Close & Not
An awakening to no "I" is both very close to how we typically experience what is, and yet quite far away.
Very close
The content is just as it is, although the "ground" is much clearer - that which everything happens from, within and as. There is still the sensations, feelings, emotions, thoughts, behaviors, and so on as before. Yet, it all comes and goes as and within the ground, the crystal clear space.
It is very close to how we experience what is before this particular awakening. The only difference is in the existence of an "I" prior to it, and of no "I" following it.
After the awakening to no "I", we see how simple it is. How it has always been here, we just didn't notice. We were too preoccupied with the particulars of the always shifting content to notice.
Yet far away
At the same time, it is quite far away.
With a belief in the thought "I", there is an identification with a segment of what is, making it into an experience of I and other, and giving birth to a more dualistic view.

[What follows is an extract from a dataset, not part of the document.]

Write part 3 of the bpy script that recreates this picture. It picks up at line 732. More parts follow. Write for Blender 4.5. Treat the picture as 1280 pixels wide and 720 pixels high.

We become preoccupied with the particulars of the content of what is, and loose sight of the context - the ground.
Becoming deeply familiar with this way of operating, with the experience of an "I" as a segment of what is, it is almost inconceivable that there is no inherent "I" in what is. The "I" - whether it is placed on a part of our human self, the whole of our human self, or formless awareness - seems so real.
And it is real. What the "I" is placed on is real. It is just that there is a larger whole beyond and including I and other, seer and seen. And finding ourselves as this larger whole, the "I" placed on a segment of what is falls away. There is only what is, as it is, with no "I" to be found anywhere.
In a way, we can say that the reality of what the "I" is placed on - whether our human self or formless awareness or something else - is mistaken as the reality of the "I", the separatedness of I and other.